Paul McWeeney was responding to the latest Central Bank Quarterly Economic Review (March 2003), which says the number of Bahamians employed in the sector fell by 73 (1.7 per cent) to 4,227.
This is compared to a gain of 77 (1.8 per cent) to 4,300 in 2001 and average annual job growth of 107 (3.4 per cent) in the five years ending 2001, the bank reported.
According to Mr. McWeeney, managing director of Bank of The Bahamas International, The Bahamas needs to find ways to create industries or sub-sectors within these industries to provide adequate employment.
“The way to look at this is not in the context of the financial-services industry in isolation but in the context of the entire economy,” Mr. McWeeney told The Guardian on Wednesday. “The ideal situation is that if there is a fall-off in one industry, another industry is expanding.”
Other sources noted that over the past two years, 300-350 jobs are estimated to have been lost of the 4,000-plus in the financial sector because of closings or cutbacks at a number of offshore banks.
With the average salary in the financial sector about $40,000, this translates in lost salaries of approximately $12 million.
In its report, the Central Bank reminds financial institutions that all public banking and trust licencees operating from or within the country must establish a staffed, physical presence by June, 2004.

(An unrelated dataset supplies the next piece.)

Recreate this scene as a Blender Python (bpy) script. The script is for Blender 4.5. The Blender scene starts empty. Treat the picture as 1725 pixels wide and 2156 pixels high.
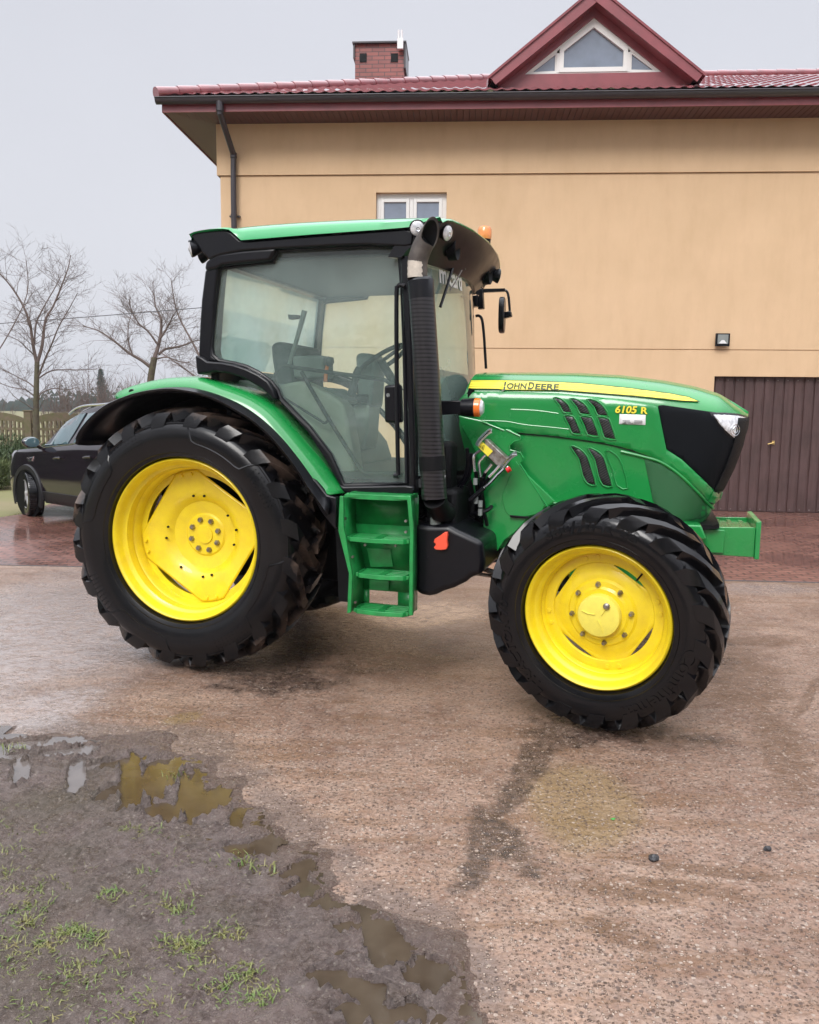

“Unless their operations are managed by a public licensee with a physical presence, restricted operations must also meet this requirement,” says the bank.
It adds that a significant number of managed licencees have decided not to satisfy this requirement and have had their licenses terminated, causing a marked reduction in the number of licensed operations for the second consecutive year, to 301 in 2002 from 356 in 2001 and 410 in 2000. Licensed public banking and trust operations fell by 38 to 189 and restricted non-active operations, by 17 to 112.
The bank says that while the reduction in licensees had less marked effect on employment, the physical presence count, which affects staffing, declined to 203 from 221.
However, some recovery is expected this year, as approximately 43 of the remaining managed operations are in the process of converting to physical presence.
Notwithstanding, restructuring activities among domestic banks caused a decline in employment during 2002, while scaled-backed capital programmes explained a sizeable decrease in expenditures.
The bank confirms that after increasing steadily at an annualised rate of 3.9 per cent in the five years through 2001, banking-sector employment decreased by 63 (1.4 per cent) to 4,523 persons in 2002.
The transition to physical presence among managed international banks and trust companies provided marginal job gains at senior levels, with expatriates employment rising by 10 (3.5 per cent) to 296 in 2002, augmenting the 49 positions added in 2001.
“As a result, the share of jobs held by non-Bahamians rose slightly, to 6.5 per cent from 6.2 per cent in 2001, with a corresponding marginal decrease in the share of Bahamians,” the bank says.
Caption: PAUL MCWEENEY, president of the Bahamas Institute of Financial Services.